Reproduce the material word for word; the images stay out.

# Start of DATA LINES

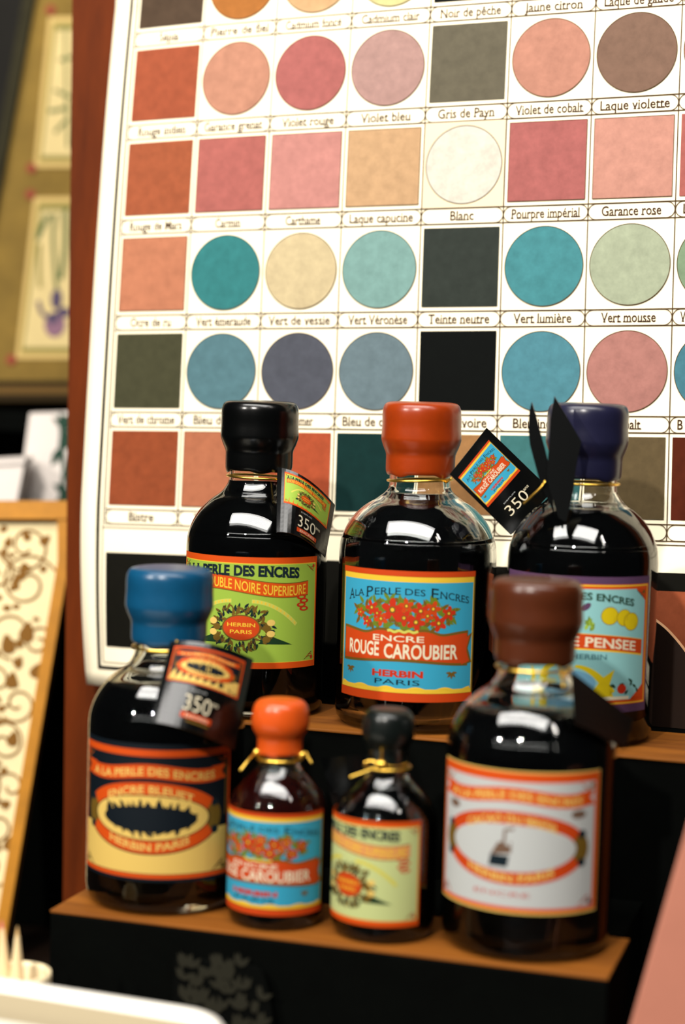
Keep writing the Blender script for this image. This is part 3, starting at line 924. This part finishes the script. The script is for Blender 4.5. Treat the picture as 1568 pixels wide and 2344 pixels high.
# folded card of the purple-capped bottle, seen edge on
def leaf(name, pts, z, parent, bend):
    bm = bmesh.new()
    fr_, bk = [], []
    for px, py in pts:
        p = at(px, py, z + bend * ((py - 1060) / 150.0))
        fr_.append(bm.verts.new(p - parent.location))
        bk.append(bm.verts.new(p + W @ Vector((.25, 0, .97)) * .0012 - parent.location))
    n = len(pts)
    bm.faces.new(fr_); bm.faces.new(bk[::-1])
    for i in range(n):
        bm.faces.new((fr_[i], bk[i], bk[(i + 1) % n], fr_[(i + 1) % n]))
    bmesh.ops.triangulate(bm, faces=bm.faces[:])
    bmesh.ops.recalc_face_normals(bm, faces=bm.faces)
    return link_mesh(name, bm, [M_card], parent)
t = empty('hang_tag', at(1268, 907, .905))
tag(t, 'black folded hang tag seen edge-on in front of the dark purple wax cap', 'hang tag', 'black hang tags on the ink bottles')
leaf('card_leaf', [(1269, 907), (1300, 958), (1331, 1011), (1322, 1050), (1316, 1085), (1312, 1125), (1303, 1165), (1296, 1196), (1278, 1185), (1258, 1120), (1252, 1085), (1254, 1050), (1257, 1015), (1260, 960)], .893, t, -.004)
leaf('card_leaf', [(1217, 920), (1225, 945), (1236, 988), (1247, 1028), (1255, 1062), (1260, 1110), (1270, 1180), (1252, 1140), (1236, 1104), (1224, 1060), (1213, 1018), (1209, 978), (1212, 940)], .899, t, -.003)
cord(t, 'purple', .1266, at(1262, 1082, .896), [[at(1248, 1100, .897), at(1240, 1114, .897), at(1218, 1135, .899), at(1198, 1153, .902)]])
t = tag_card('dark hang tag behind the shoulder of the small orange-capped bottle',
             [at(735, 1735, .864), at(836, 1726, .868), at(862, 1856, .866), at(765, 1858, .862)], TOCAM * .001)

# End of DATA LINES

* [ANSWER TO THE TASK]:
Keep writing the Blender script for this image. This is part 3, starting at line 924. This part finishes the script. The script is for Blender 4.5. Treat the picture as 1568 pixels wide and 2344 pixels high.
# folded card of the purple-capped bottle, seen edge on
def leaf(name, pts, z, parent, bend):
    bm = bmesh.new()
    fr_, bk = [], []
    for px, py in pts:
        p = at(px, py, z + bend * ((py - 1060) / 150.0))
        fr_.append(bm.verts.new(p - parent.location))
        bk.append(bm.verts.new(p + W @ Vector((.25, 0, .97)) * .0012 - parent.location))
    n = len(pts)
    bm.faces.new(fr_); bm.faces.new(bk[::-1])
    for i in range(n):
        bm.faces.new((fr_[i], bk[i], bk[(i + 1) % n], fr_[(i + 1) % n]))
    bmesh.ops.triangulate(bm, faces=bm.faces[:])
    bmesh.ops.recalc_face_normals(bm, faces=bm.faces)
    return link_mesh(name, bm, [M_card], parent)
t = empty('hang_tag', at(1268, 907, .905))
tag(t, 'black folded hang tag seen edge-on in front of the dark purple wax cap', 'hang tag', 'black hang tags on the ink bottles')
leaf('card_leaf', [(1269, 907), (1300, 958), (1331, 1011), (1322, 1050), (1316, 1085), (1312, 1125), (1303, 1165), (1296, 1196), (1278, 1185), (1258, 1120), (1252, 1085), (1254, 1050), (1257, 1015), (1260, 960)], .893, t, -.004)
leaf('card_leaf', [(1217, 920), (1225, 945), (1236, 988), (1247, 1028), (1255, 1062), (1260, 1110), (1270, 1180), (1252, 1140), (1236, 1104), (1224, 1060), (1213, 1018), (1209, 978), (1212, 940)], .899, t, -.003)
cord(t, 'purple', .1266, at(1262, 1082, .896), [[at(1248, 1100, .897), at(1240, 1114, .897), at(1218, 1135, .899), at(1198, 1153, .902)]])
t = tag_card('dark hang tag behind the shoulder of the small orange-capped bottle',
             [at(735, 1735, .864), at(836, 1726, .868), at(862, 1856, .866), at(765, 1858, .862)], TOCAM * .001)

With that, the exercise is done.